▶ _PROMPT_
Your task is to quote exactly the run of lines that starts at the line containing "What Blender Python" and ends at the line containing "return Vector((x, y, z))", including both.

Dataset excerpt:
###
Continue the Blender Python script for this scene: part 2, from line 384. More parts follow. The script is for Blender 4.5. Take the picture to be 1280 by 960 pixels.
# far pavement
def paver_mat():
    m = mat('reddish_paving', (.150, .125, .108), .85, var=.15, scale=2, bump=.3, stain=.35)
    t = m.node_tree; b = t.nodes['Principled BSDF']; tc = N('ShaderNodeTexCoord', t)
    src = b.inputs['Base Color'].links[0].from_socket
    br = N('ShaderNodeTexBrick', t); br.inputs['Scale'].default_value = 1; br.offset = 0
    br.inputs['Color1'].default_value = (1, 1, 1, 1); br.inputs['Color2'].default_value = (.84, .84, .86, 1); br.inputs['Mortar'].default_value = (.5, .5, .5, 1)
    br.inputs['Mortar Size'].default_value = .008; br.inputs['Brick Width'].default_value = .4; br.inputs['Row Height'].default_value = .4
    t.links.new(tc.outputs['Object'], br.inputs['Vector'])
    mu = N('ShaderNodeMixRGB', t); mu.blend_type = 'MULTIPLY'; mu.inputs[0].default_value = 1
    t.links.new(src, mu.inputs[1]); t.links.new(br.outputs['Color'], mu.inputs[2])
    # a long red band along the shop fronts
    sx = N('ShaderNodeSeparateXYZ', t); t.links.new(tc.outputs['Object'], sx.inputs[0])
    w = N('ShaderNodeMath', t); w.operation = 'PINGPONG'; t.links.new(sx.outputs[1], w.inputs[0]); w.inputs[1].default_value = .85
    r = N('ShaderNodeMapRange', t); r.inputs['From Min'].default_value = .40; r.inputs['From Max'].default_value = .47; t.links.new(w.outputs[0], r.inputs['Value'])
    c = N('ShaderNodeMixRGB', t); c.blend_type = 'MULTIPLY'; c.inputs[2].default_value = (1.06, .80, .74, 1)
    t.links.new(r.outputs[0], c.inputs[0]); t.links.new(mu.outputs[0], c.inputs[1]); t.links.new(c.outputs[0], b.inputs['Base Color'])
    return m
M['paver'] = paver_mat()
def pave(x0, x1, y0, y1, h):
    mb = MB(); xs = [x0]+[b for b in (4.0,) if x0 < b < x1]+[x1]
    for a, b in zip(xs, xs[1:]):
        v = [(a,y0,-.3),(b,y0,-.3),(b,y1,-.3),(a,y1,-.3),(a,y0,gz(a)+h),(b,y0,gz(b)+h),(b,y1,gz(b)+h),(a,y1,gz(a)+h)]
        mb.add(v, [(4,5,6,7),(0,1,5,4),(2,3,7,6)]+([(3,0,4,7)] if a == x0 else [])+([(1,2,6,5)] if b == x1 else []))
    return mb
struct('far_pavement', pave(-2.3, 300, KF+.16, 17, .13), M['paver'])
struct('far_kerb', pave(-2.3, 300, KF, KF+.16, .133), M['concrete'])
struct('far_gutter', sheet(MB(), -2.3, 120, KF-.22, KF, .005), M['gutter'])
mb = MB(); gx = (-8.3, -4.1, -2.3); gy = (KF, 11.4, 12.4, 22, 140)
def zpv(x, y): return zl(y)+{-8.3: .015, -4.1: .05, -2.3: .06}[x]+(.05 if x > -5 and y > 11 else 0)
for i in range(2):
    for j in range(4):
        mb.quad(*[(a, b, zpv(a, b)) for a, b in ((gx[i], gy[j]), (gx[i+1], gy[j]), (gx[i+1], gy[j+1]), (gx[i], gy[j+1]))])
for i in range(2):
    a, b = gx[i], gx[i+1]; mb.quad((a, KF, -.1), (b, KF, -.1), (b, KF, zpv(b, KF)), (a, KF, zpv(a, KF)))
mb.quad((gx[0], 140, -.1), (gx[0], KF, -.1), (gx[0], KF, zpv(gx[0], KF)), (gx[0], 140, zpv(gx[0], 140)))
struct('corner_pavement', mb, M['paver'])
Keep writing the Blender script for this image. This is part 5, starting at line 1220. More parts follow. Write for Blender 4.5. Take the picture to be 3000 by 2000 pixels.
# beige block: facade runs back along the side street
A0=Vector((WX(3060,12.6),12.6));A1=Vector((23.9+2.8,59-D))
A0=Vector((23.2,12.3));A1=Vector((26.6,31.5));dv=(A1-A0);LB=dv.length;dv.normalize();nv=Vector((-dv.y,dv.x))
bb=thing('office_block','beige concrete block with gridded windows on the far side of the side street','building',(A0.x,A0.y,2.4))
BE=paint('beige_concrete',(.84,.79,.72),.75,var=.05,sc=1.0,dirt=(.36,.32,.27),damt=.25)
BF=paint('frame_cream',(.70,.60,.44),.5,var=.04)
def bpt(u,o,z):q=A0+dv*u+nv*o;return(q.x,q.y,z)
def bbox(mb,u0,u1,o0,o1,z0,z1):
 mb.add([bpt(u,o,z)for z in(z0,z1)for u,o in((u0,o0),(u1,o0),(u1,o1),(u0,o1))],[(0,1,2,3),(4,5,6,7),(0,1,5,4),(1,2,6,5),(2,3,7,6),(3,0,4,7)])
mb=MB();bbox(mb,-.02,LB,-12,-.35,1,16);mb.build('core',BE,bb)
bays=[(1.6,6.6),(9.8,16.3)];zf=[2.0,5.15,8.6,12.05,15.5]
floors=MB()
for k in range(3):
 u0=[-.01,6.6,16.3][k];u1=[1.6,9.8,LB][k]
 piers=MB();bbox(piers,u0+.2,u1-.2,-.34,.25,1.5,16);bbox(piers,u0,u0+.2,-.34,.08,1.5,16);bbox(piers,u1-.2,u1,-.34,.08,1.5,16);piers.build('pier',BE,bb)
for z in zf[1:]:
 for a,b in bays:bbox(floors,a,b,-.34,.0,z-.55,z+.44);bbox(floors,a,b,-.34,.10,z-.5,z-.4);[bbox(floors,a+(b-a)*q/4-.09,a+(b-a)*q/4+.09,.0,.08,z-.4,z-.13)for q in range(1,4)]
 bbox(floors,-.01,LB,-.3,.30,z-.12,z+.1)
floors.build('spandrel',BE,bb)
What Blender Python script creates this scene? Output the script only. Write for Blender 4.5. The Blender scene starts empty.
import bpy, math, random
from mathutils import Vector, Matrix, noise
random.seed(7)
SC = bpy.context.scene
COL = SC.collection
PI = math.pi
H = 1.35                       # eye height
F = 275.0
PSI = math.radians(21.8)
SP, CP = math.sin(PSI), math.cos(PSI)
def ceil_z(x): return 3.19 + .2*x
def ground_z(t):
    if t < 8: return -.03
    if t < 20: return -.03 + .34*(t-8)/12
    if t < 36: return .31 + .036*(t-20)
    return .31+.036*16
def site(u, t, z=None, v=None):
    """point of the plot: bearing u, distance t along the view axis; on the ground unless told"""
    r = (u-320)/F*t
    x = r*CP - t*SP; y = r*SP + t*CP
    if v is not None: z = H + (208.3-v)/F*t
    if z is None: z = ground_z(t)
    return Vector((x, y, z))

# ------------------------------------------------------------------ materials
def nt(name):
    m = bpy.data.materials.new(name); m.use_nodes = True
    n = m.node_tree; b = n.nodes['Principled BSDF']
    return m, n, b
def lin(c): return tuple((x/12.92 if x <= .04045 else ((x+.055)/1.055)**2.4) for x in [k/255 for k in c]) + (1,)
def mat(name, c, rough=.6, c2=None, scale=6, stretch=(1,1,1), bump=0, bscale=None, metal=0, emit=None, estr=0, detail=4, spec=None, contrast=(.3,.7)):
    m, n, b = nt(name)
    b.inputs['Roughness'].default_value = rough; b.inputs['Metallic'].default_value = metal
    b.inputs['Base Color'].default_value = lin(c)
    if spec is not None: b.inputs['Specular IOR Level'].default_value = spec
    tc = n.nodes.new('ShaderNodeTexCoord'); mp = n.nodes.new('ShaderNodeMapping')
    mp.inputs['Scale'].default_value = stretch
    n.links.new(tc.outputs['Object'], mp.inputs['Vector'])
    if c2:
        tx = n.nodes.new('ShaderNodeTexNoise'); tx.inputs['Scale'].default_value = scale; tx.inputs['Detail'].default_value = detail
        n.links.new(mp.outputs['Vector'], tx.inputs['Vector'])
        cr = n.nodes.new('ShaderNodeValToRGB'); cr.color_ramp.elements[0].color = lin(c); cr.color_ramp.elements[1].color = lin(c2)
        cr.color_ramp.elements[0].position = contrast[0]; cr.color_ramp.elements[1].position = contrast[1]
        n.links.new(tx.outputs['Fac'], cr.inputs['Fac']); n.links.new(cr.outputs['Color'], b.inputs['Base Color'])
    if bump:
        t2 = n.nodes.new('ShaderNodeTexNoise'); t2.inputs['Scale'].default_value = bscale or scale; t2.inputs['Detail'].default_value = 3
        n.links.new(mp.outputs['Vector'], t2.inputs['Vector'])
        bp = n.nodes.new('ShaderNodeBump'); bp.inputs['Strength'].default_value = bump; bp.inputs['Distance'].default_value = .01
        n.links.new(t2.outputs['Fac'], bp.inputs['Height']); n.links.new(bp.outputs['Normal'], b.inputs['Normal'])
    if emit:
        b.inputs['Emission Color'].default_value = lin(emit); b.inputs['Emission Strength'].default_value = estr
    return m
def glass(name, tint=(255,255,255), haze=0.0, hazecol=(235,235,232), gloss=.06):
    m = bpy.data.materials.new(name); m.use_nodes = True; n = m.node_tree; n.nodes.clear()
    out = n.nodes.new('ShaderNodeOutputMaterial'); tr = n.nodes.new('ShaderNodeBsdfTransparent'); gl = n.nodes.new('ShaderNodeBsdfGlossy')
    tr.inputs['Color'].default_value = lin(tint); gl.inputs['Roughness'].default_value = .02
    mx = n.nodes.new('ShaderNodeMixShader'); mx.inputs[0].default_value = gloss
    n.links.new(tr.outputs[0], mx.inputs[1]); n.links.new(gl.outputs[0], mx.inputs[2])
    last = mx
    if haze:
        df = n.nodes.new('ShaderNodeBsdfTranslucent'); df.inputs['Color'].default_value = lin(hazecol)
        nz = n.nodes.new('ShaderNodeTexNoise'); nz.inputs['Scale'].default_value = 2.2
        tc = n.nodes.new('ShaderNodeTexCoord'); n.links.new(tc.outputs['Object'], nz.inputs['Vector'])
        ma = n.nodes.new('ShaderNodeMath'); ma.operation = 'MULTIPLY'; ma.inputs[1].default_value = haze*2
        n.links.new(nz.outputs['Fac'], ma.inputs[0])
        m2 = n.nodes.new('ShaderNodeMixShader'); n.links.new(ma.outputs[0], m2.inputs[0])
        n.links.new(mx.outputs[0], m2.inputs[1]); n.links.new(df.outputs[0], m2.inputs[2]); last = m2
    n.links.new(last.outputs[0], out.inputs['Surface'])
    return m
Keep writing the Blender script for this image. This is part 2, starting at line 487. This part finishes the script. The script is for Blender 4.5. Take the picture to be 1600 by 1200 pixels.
###
▶ _TASK RESULT_
What Blender Python script creates this scene? Output the script only. Write for Blender 4.5. The Blender scene starts empty.
import bpy, math, random
from mathutils import Vector, Matrix, noise
random.seed(7)
SC = bpy.context.scene
COL = SC.collection
PI = math.pi
H = 1.35                       # eye height
F = 275.0
PSI = math.radians(21.8)
SP, CP = math.sin(PSI), math.cos(PSI)
def ceil_z(x): return 3.19 + .2*x
def ground_z(t):
    if t < 8: return -.03
    if t < 20: return -.03 + .34*(t-8)/12
    if t < 36: return .31 + .036*(t-20)
    return .31+.036*16
def site(u, t, z=None, v=None):
    """point of the plot: bearing u, distance t along the view axis; on the ground unless told"""
    r = (u-320)/F*t
    x = r*CP - t*SP; y = r*SP + t*CP
    if v is not None: z = H + (208.3-v)/F*t
    if z is None: z = ground_z(t)
    return Vector((x, y, z))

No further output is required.